STORED RECORDS
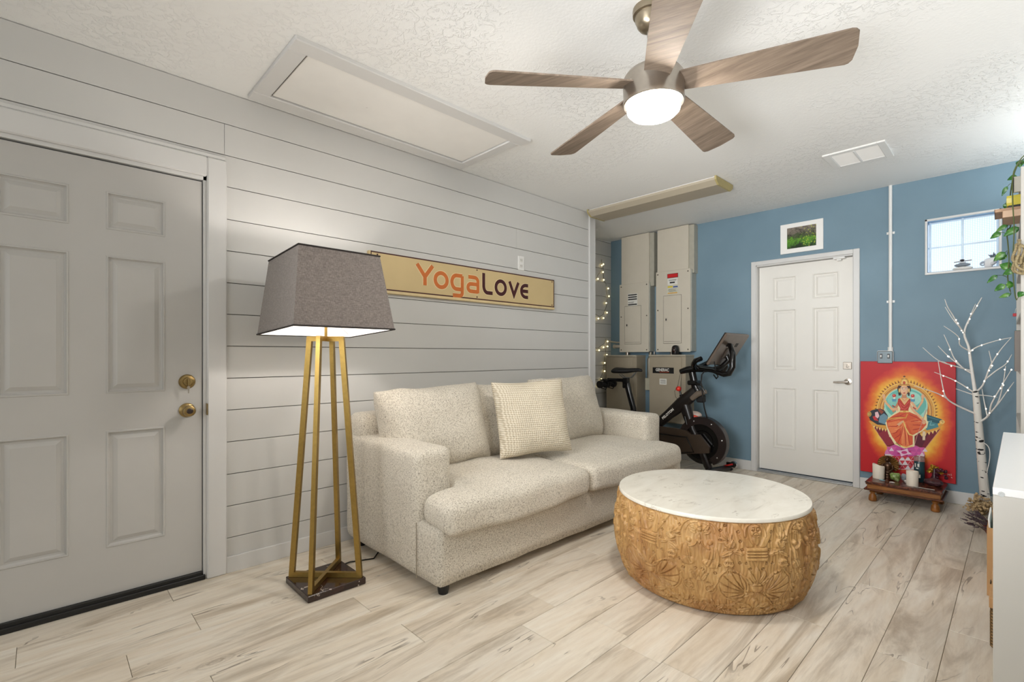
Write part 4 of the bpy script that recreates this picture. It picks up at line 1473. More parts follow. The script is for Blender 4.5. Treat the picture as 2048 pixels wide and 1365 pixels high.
m = MB(); m.box(-2.965, -2.91, 5.10, 5.13, .985, 1.085, .008); m.build('lock_body', M['black_metal'], pl)
m = MB(); m.tube([(-2.955, 5.115, 1.08), (-2.955, 5.115, 1.115)] + [(-2.9375 + .0175 * math.cos(a), 5.115, 1.115 + .0175 * math.sin(a)) for a in [PI - PI * i / 8 for i in range(9)]] + [(-2.92, 5.115, 1.08)], .005, 8); m.build('shackle', M['nickel'], pl)
m = MB(); m.lathe([(.008, -.001), (.008, .001)], 12, (-2.9375, 5.0995, 1.03), 'y'); m.build('keyhole', M['nickel'], pl)
m = MB(); m.tube([(-2.9375, 5.115, 1.13), (-2.94, 5.13, 1.17), (-2.935, 5.13, 1.21)], .008, 8); tag(m.build('hasp', M['nickel'], None, (-2.94, 5.13, 1.13)), 'metal hasp above the black padlock', 'hasp')
m = MB(); m.tube([(-2.928, 5.155, .985), (-2.93, 5.155, .7), (-2.94, 5.155, .45)], .006, 8); tag(m.build('black_cable', M['black_rubber'], None, (-2.93, 5.155, .45)), 'black cable hanging down the blue wall beside the box', 'cable')
m = MB(); m.tube([(XA + .002, 5.10, 1.345), (-3.52, 5.12, 1.335), (-3.45, 5.125, 1.325), (-3.36, 5.13, 1.322)], .009, 10); tag(m.build('corner_cable', m_plain('bare_cable', (176, 168, 154), .5), None, (-3.45, 5.12, 1.33)), 'thin pale cable entering the corner panel above the pipe', 'cable')
m = MB(); m.cyl((-3.49, 5.125, 1.275), (-3.35, 5.125, 1.275), .02, None, 14); m.cyl((-3.49, 5.125, 1.275), (-3.47, 5.125, 1.275), .025, None, 14); tag(m.build('corner_pipe', m_plain('bare_pipe', (186, 178, 166), .5), None, (-3.42, 5.125, 1.26)), 'short thick grey pipe entering the corner panel', 'pipe')
# small dark speaker on the box
spk = thing('desk_speaker', (-2.61, 5.0, 1.172), 'small dark glossy dome speaker on top of the tan box', 'speaker')
sm_ = m_plain('dark_bronze_gloss', (44, 26, 20), .15)
m = MB(); m.lathe([(.036, 1.1725), (.04, 1.18), (.040, 1.235), (.034, 1.26), (.02, 1.274), (.0001, 1.277)], 24, (-2.61, 5.005, 0)); m.build('shell', M['black_plastic'], spk, angle=40)
m = MB(); m.sphere((-2.61, 4.984, 1.222), .024, .026, .038, 16, 10); m.build('front_face', sm_, spk)

# fairy lights on the alcove boards
def fairy(label, wires, bulbs):
    x = XA + .012
    t = thing('fairy_lights', (XA, bulbs[0][0], min(b[1] for b in bulbs)), label, 'string lights', 'fairy light strings in the alcove')
    m = MB()
    for w in wires:
        pts = []
        for a, b in zip(w[:-1], w[1:]):
            for i in range(4): u = i / 4; pts.append((x + .004 * math.sin(7 * a[1] + 5 * u), a[0] + (b[0] - a[0]) * u, a[1] + (b[1] - a[1]) * u))
        pts.append((x, w[-1][0], w[-1][1]))
        m.tube(pts, .0022, 5)
    m.build('wire', m_plain('dark_green_wire', (66, 62, 48), .6), t)
    for y, z in bulbs:
        m = MB(); m.sphere((x + .010, y, z), .0095, None, None, 12, 8); m.build('bulb', M['fairy'], t)
    m = MB(); m.cyl((XA - .004, wires[0][0][0], wires[0][0][1] + .004), (XA + .016, wires[0][0][0], wires[0][0][1] + .006), .003, None, 8); m.build('nail', M['gray_steel'], t)


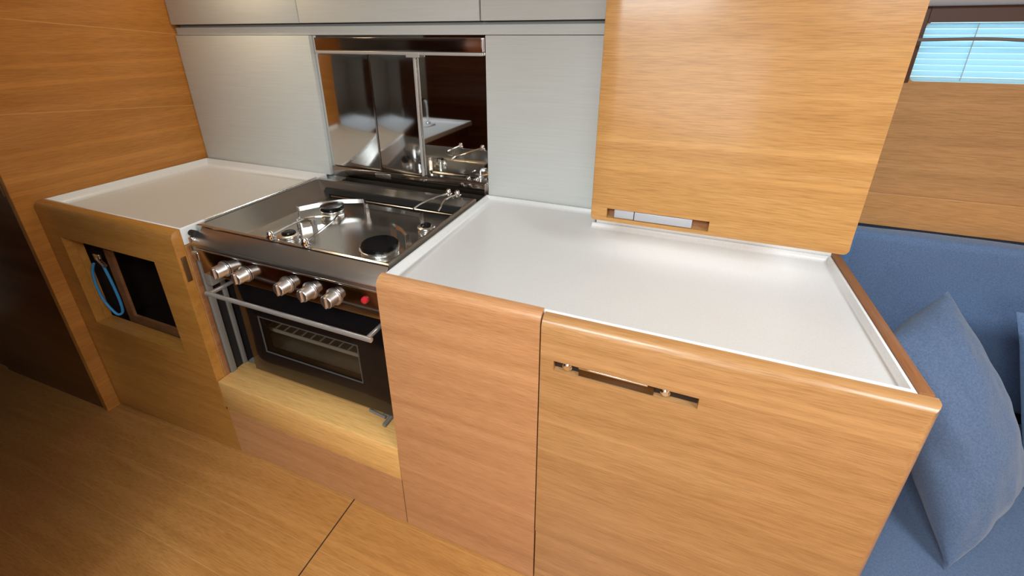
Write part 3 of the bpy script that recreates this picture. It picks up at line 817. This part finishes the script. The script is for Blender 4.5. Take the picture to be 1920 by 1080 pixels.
# ------------------------------------------------------------------ window blind, strap, curtain rail
t = thing('window_blind', (1.6, YH + 0.01, WZ0), 'pale blue slatted blind in the hull window', 'blind')
def slat(z, h, tilt):
    m = MB()
    dy = 0.5 * h * math.sin(tilt); dz = 0.5 * h * math.cos(tilt)
    yc = YH + 0.012
    m.prism([(yc - dy, z - dz), (yc - dy + 0.001, z - dz), (yc + dy + 0.001, z + dz), (yc + dy, z + dz)], 'X', WX0 + 0.004, WX1 - 0.004)
    m.build('slat', SLAT, t)
for i in range(9): slat(WZ0 + 0.021 + i * 0.0155, 0.0150, 0.30)
MB().box(WX0 + 0.004, WX1 - 0.004, YH + 0.006, YH + 0.018, WZ0 + 0.001, WZ0 + 0.012, r=0.003).build('bottom_rail', SLAT, t)
for x in (1.35, 1.60, 1.85):
    MB().tube([(x, YH + 0.004, WZ0 + 0.004), (x - 0.003, YH + 0.004, WZ1 - 0.002)], 0.0012, 6).build('ladder_cord', ALU, t)
m = MB(); m.tube(catmull([(1.16, 0.78, 1.447), (1.27, 0.80, 1.449), (1.36, 0.81, 1.450), (1.46, 0.81, 1.445), (1.62, 0.82, 1.435), (1.8, 0.84, 1.44)], 5), 0.0042, 8)
tag(m.build('cable', STRAPM), 'thin grey-brown cable sagging across the hull window', 'cable')
tag(MB().tube([(1.06, YH - 0.022, 1.545), (2.19, YH - 0.022, 1.545)], 0.015, 14).build('curtain_rail', ALU),
    'pale blue-grey curtain rail above the hull window', 'rail')

# ------------------------------------------------------------------ what the polished steel mirrors: other side of the cabin
t = thing('sink_cabinet', (-1.9, -1.1, -0.05), 'dark wooden sink cabinet mirrored in the steel splashback', 'cabinet')
MB().box(-2.7, -1.24, -1.65, -0.55, -0.05, 0.66, r=0.01).build('carcass', DARKW, t)
tag(tray([(-2.72, -1.67), (-1.22, -1.67), (-1.22, -0.53), (-2.72, -0.53)], 0.70, 0.675, 0.6605, [0.03] * 4).build('worktop', WHITE),
    'white worktop across the aisle, mirrored in the steel splashback', 'worktop')
m = MB(); m.lathe([(0.025, 0), (0.025, 0.01), (0.012, 0.02)], (-1.6, -1.5, 0.676), 'Z', 16)
m.tube(catmull([(-1.6, -1.5, 0.69), (-1.6, -1.5, 0.85), (-1.6, -1.46, 0.91), (-1.6, -1.38, 0.90), (-1.6, -1.36, 0.86)], 6), 0.010, 10)
tag(m.build('tap', CHROME), 'chrome tap standing on the mirrored worktop', 'tap')
lamp = MB().lathe([(0.085, 0), (0.09, -0.012), (0.08, -0.022), (0.0, -0.024)], (-0.95, 0.48, CEIL - 0.001), 'Z', 28)
tag(lamp.build('ceiling_lamp', HEADLINER), 'flush round lamp on the cabin ceiling', 'lamp')
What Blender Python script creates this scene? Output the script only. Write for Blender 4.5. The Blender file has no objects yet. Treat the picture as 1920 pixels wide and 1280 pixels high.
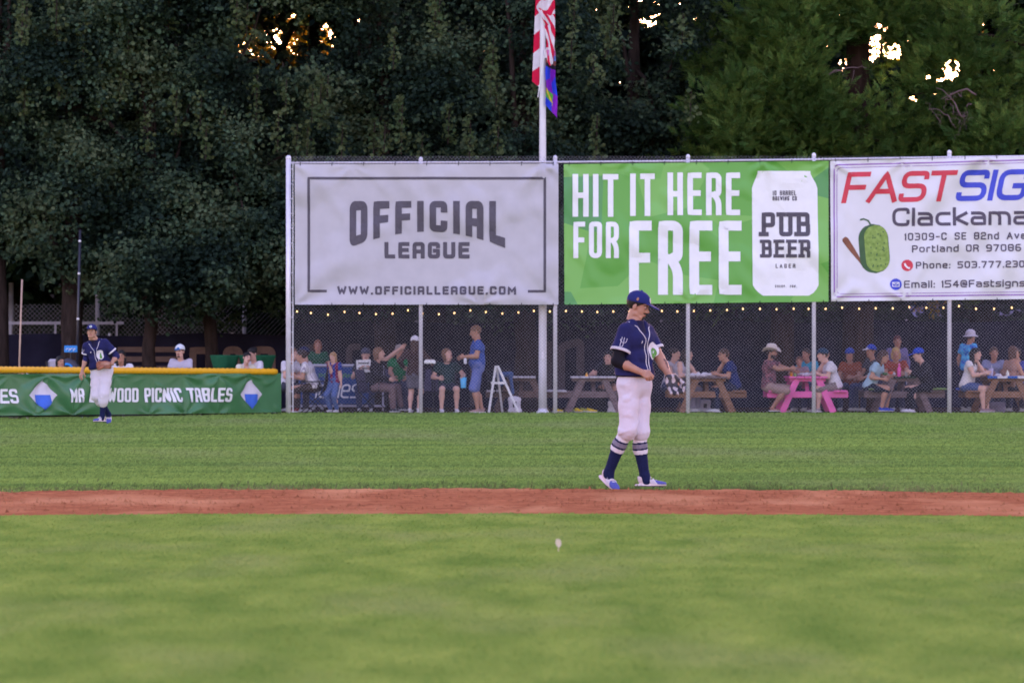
import bpy, math, random
import numpy as np
from mathutils import Vector, Matrix
sc = bpy.context.scene
COL = sc.collection
R = math.radians
rng = np.random.default_rng(7)
random.seed(7)

# ---------------------------------------------------------------- camera
EYE = 1.28
cam_d = bpy.data.cameras.new("camera"); cam = bpy.data.objects.new("camera", cam_d); COL.objects.link(cam)
cam.location = (0, 0, EYE); cam.rotation_euler = (R(90), 0, 0)
cam_d.lens = 150; cam_d.sensor_width = 36; cam_d.shift_y = 19/1920
cam_d.clip_start = 0.5; cam_d.clip_end = 3000
cam_d.dof.use_dof = True; cam_d.dof.focus_distance = 52.0; cam_d.dof.aperture_fstop = 4.5
sc.camera = cam
F = 8000.0                      # focal length in pixels of the 1920 wide photograph

# ---------------------------------------------------------------- sky and sun
SUN_EL, SUN_AZ = 7.0, 3.0       # low evening sun beyond the trees
w = bpy.data.worlds.new("World"); sc.world = w; w.use_nodes = True
nt = w.node_tree; nt.nodes.clear()
sky = nt.nodes.new("ShaderNodeTexSky"); sky.sky_type = 'NISHITA'; sky.sun_disc = False
sky.sun_elevation = R(SUN_EL); sky.sun_rotation = R(SUN_AZ)
sky.air_density = 1.0; sky.dust_density = 1.5; sky.ozone_density = 1.5
tint = nt.nodes.new("ShaderNodeMix"); tint.data_type = 'RGBA'; tint.blend_type = 'MULTIPLY'
tint.inputs[0].default_value = 1.0; tint.inputs[7].default_value = (1.31, 0.86, 1.05, 1)
bg = nt.nodes.new("ShaderNodeBackground"); bg.inputs[1].default_value = 0.15
out = nt.nodes.new("ShaderNodeOutputWorld")
nt.links.new(sky.outputs[0], tint.inputs[6]); nt.links.new(tint.outputs[2], bg.inputs[0]); nt.links.new(bg.outputs[0], out.inputs[0])
sd = bpy.data.lights.new("sun", 'SUN'); sun = bpy.data.objects.new("sun", sd); COL.objects.link(sun)
sd.energy = 3.0; sd.angle = R(0.5); sd.color = (1.0, 0.62, 0.30)
dv = Vector((math.sin(R(SUN_AZ))*math.cos(R(SUN_EL)), math.cos(R(SUN_AZ))*math.cos(R(SUN_EL)), math.sin(R(SUN_EL))))
sun.rotation_euler = dv.to_track_quat('Z', 'Y').to_euler(); sun.location = (0, 200, 60)
sc.view_settings.view_transform = 'Standard'; sc.view_settings.look = 'None'
sc.view_settings.exposure = 2.85; sc.view_settings.gamma = 1.0
sc.cycles.max_bounces = 6; sc.cycles.diffuse_bounces = 3; sc.cycles.transmission_bounces = 3; sc.cycles.glossy_bounces = 2
sc.cycles.transparent_max_bounces = 4; sc.cycles.sample_clamp_indirect = 4.0

# ---------------------------------------------------------------- helpers
def P(px, py, D):               # the point seen at pixel (px, py) of the photograph at distance D
    return Vector(((px-960)*D/F, D, EYE-(py-659)*D/F))
def lin(*c):
    if len(c) == 1: c = c[0]
    return tuple(((v/255)/12.92 if v/255 <= .04045 else ((v/255+.055)/1.055)**2.4) for v in c)
_M = {}
def M(name, rgb, rough=.75, var=.12, scale=6.0, bump=0.0, bscale=60.0, metal=0.0, spec=.3, trans=0.0, island=0.0, hue=None, stretch=None):
    """a procedural material: two tones mixed by noise, optional bump, translucency and per-island variation"""
    if name in _M: return _M[name]
    m = bpy.data.materials.new(name); m.use_nodes = True; n = m.node_tree; b = n.nodes["Principled BSDF"]
    L = n.links.new
    tc = n.nodes.new("ShaderNodeTexCoord"); src = tc.outputs["Object"]
    if stretch:
        mp = n.nodes.new("ShaderNodeMapping"); mp.inputs[3].default_value = stretch; L(src, mp.inputs[0]); src = mp.outputs[0]
    nz = n.nodes.new("ShaderNodeTexNoise"); nz.inputs["Scale"].default_value = scale; nz.inputs["Detail"].default_value = 5
    L(src, nz.inputs["Vector"])
    mx = n.nodes.new("ShaderNodeMix"); mx.data_type = 'RGBA'
    a = tuple(max(0, c*(1-var)) for c in rgb); c2 = tuple(c*(1+var) for c in rgb)
    if hue: c2 = hue
    mx.inputs[6].default_value = (*a, 1); mx.inputs[7].default_value = (*c2, 1)
    rmp = n.nodes.new("ShaderNodeMapRange"); rmp.inputs[1].default_value = .3; rmp.inputs[2].default_value = .7
    L(nz.outputs[0], rmp.inputs[0]); L(rmp.outputs[0], mx.inputs[0])
    colr = mx.outputs[2]
    if island:
        gm = n.nodes.new("ShaderNodeNewGeometry"); hs = n.nodes.new("ShaderNodeHueSaturation")
        m1 = n.nodes.new("ShaderNodeMapRange"); m1.inputs[3].default_value = 1-island; m1.inputs[4].default_value = 1+island
        L(gm.outputs["Random Per Island"], m1.inputs[0]); L(m1.outputs[0], hs.inputs["Value"])
        m2 = n.nodes.new("ShaderNodeMapRange"); m2.inputs[3].default_value = .47; m2.inputs[4].default_value = .53
        w2 = n.nodes.new("ShaderNodeMath"); w2.operation = 'MULTIPLY'; w2.inputs[1].default_value = 17.3
        w3 = n.nodes.new("ShaderNodeMath"); w3.operation = 'FRACT'
        L(gm.outputs["Random Per Island"], w2.inputs[0]); L(w2.outputs[0], w3.inputs[0]); L(w3.outputs[0], m2.inputs[0]); L(m2.outputs[0], hs.inputs["Hue"])
        L(colr, hs.inputs["Color"]); colr = hs.outputs[0]
    L(colr, b.inputs["Base Color"])
    b.inputs["Roughness"].default_value = rough; b.inputs["Metallic"].default_value = metal
    b.inputs["Specular IOR Level"].default_value = spec
    if bump:
        n2 = n.nodes.new("ShaderNodeTexNoise"); n2.inputs["Scale"].default_value = bscale; n2.inputs["Detail"].default_value = 4
        L(src, n2.inputs["Vector"])
        bp = n.nodes.new("ShaderNodeBump"); bp.inputs["Strength"].default_value = bump; bp.inputs["Distance"].default_value = .02
        L(n2.outputs[0], bp.inputs["Height"]); L(bp.outputs[0], b.inputs["Normal"])
    if trans:
        tr = n.nodes.new("ShaderNodeBsdfTranslucent"); L(colr, tr.inputs[0])
        ms = n.nodes.new("ShaderNodeMixShader"); ms.inputs[0].default_value = trans
        o = n.nodes["Material Output"]; L(b.outputs[0], ms.inputs[1]); L(tr.outputs[0], ms.inputs[2]); L(ms.outputs[0], o.inputs[0])
    _M[name] = m
    return m
def emit(name, rgb, strength):
    if name in _M: return _M[name]
    m = M(name, rgb); b = m.node_tree.nodes["Principled BSDF"]
    b.inputs["Emission Color"].default_value = (*rgb, 1); b.inputs["Emission Strength"].default_value = strength
    return m
def cloth(name, rgb, **k):
    d = dict(rough=.85, var=.10, scale=9, bump=.25, bscale=35, spec=.15); d.update(k)
    return M('cloth_'+name, rgb, **d)

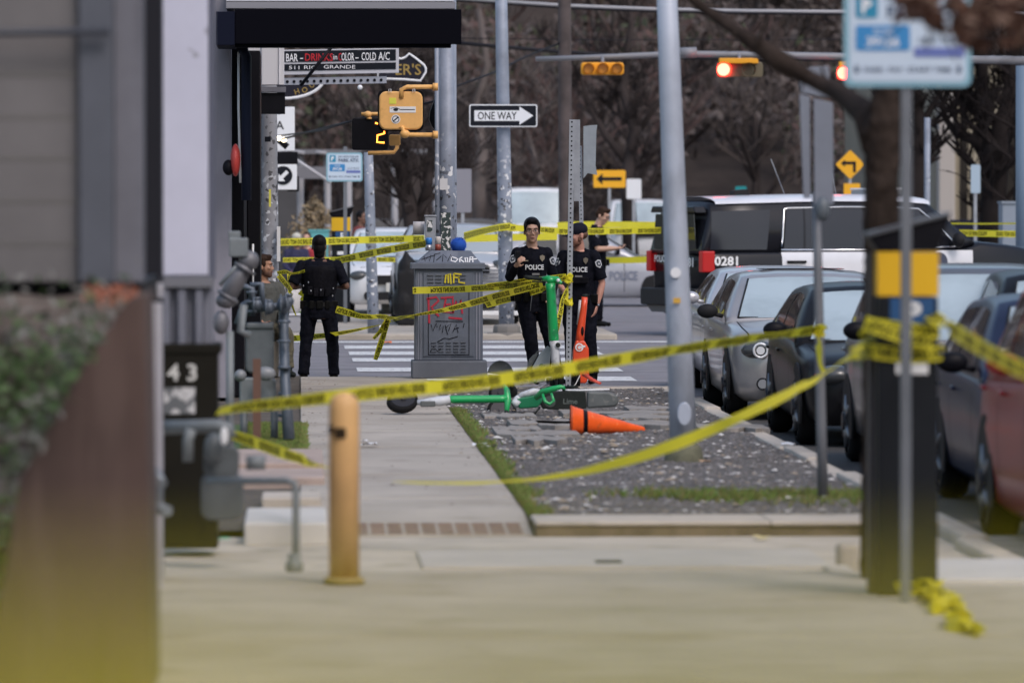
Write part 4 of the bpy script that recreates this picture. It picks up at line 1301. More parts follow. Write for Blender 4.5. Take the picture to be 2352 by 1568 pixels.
def kiosk(label, x, Y, z0, rz):
    g = thing('parking_kiosk', label, 'parking kiosk', (XX(x, Y), Y, z0), rz)
    w_, d = .15, .13
    mb = MB(); mb.box(-w_, w_, -d, d, 0, 1.484); mb.build('body', mat('kiosk_body', (.014, .016, .020), .45, var=.1, scale=3), g, bev=.012)
    mb = MB(); mb.prism([(-w_ + .002, 1.709), (w_ - .002, 1.709), (.21, 1.885), (-.2, 1.78)], (0, 2 * d, 0), 0, (0, -d, 0)); mb.build('slanted_head', black, g, bev=.006)
    mb = MB(); mb.prism([(-.2, 1.784), (.21, 1.889), (.215, 1.905), (-.2, 1.80)], (0, .3, 0), 0, (0, -.15, 0)); mb.build('solar_panel', mat('solar', (.12, .125, .14), .3), g)
    mb = MB(); mb.box(-w_ - .002, w_ + .002, -d - .002, d + .002, 1.488, 1.706); mb.build('yellow_band', kyel, g)
    mb = MB(); mb.box(-.09, w_ - .02, -d - .004, -d - .001, 1.335, 1.478); mb.build('blue_panel', kblue, g)
    mb = MB(); mb.text('P', (.03, -d - .007, 1.405), .1, 0, bold=.04); mb.build('letter', white, g)
    mb = MB(); mb.box(-.06, .1, -d - .004, -d - .001, 1.10, 1.155); mb.build('white_label', white, g)
    return g
k1 = kiosk('near black parking kiosk wrapped in yellow tape in front of the tree', 2080, 28.3, -.0, 0)
for ch in k1.children:
    pass
kiosk('far black parking kiosk across the street behind the standing officer', 783, 93, .05, 0)
mb = MB(); p = XX(2024, 28.2); 
# pale side conduit
mb.box(XX(1994, 28.4), XX(2010, 28.4), 28.35, 28.45, 0, ZZ(580, 28.4)); tag(mb.build('side_conduit', mat('conduit_dark', (.075, .07, .075), .6)), 'dull grey conduit running down the side of the near kiosk', 'conduit')

# ------------------------------------------------------------------ yellow bollard
g = thing('bollard', 'weathered yellow steel bollard in the pavement', 'bollard', (XX(790, 29.2), 29.2, 0))
by = mat('bollard_yellow', (.66, .40, .17), .55, var=.1, scale=3)
layer(by, (.05, .035, .02), 9, .72, .75, amount=.9)
layer(by, (.46, .24, .08), 3.5, .50, .62, amount=.8, stretch=(1, 1, .5))
mb = MB(); r = .078
mb.tube([(0, 0, -.02), (0, 0, .9), (0, 0, .93), (0, 0, .955), (0, 0, .972), (0, 0, .98)], [r, r, r * .95, r * .8, r * .5, r * .12], 24); mb.build('post', by, g)
mb = MB(); mb.tube([(0, 0, .0), (0, 0, .03), (0, 0, .035)], [.105, .10, .085], 24); mb.build('foot_ring', mat('foot_olive', (.28, .2, .08), .8), g)
mb = MB(); mb.box(-.082, -.05, -.06, -.02, .77, .81); mb.box(-.05, .01, -.09, -.07, .745, .8); mb.build('rust_patch', mat('rust_dark', (.03, .02, .012), .8), g, bev=.008)

# ------------------------------------------------------------------ graffiti cabinet
g = thing('signal_cabinet', 'grey steel signal cabinet covered in graffiti', 'cabinet')
cabm = mat('cabinet_grey', (.125, .145, .185), .5, .15, var=.14, scale=3)
layer(cabm, (.22, .24, .29), 5, .58, .7, amount=.5, stretch=(1, 1, .4))
layer(cabm, (.08, .085, .10), 3, .6, .7, amount=.4)
Y = 64.0; k = Y / F
def cx(x): return XX(x, Y)
def cz(y): return ZZ(y, Y)
mb = MB(); mb.box(cx(946), cx(1119), Y - .05, Y + .6, 0, cz(828)); mb.build('plinth', mat('plinth_grey', (.13, .145, .175), .7, var=.1, scale=3), g, bev=.015)
mb = MB(); mb.box(cx(953), cx(1109), Y, Y + .55, cz(828) + .002, cz(618)); mb.build('body', cabm, g, bev=.008)
mb = MB(); mb.box(cx(944), cx(1114), Y - .05, Y + .6, cz(618) + .002, cz(604)); mb.build('cap_rim', cabm, g, bev=.006)
mb = MB(); xs = (cx(957), cx(1104), cx(1082), cx(988)); z0, z1 = cz(604) + .002, cz(576)
mb.add([(xs[0], Y - .03, z0), (xs[1], Y - .03, z0), (xs[1], Y + .58, z0), (xs[0], Y + .58, z0), (xs[3], Y + .12, z1), (xs[2], Y + .12, z1), (xs[2], Y + .45, z1), (xs[3], Y + .45, z1)], [(0, 1, 5, 4), (1, 2, 6, 5), (2, 3, 7, 6), (3, 0, 4, 7), (4, 5, 6, 7)]); mb.build('hipped_top', cabm, g)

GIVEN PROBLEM
Repeat exactly the lines above, from the line that contains "What Blender Python" down through the line that contains "random.seed(7)". Include both of those lines and none of the pictures.

FULL RESPONSE
What Blender Python script creates this scene? Output the script only. Write for Blender 4.5. The Blender file has no objects yet. Treat the picture as 1920 pixels wide and 1280 pixels high.
import bpy, math, random
import numpy as np
from mathutils import Vector, Matrix
sc = bpy.context.scene
COL = sc.collection
R = math.radians
rng = np.random.default_rng(7)
random.seed(7)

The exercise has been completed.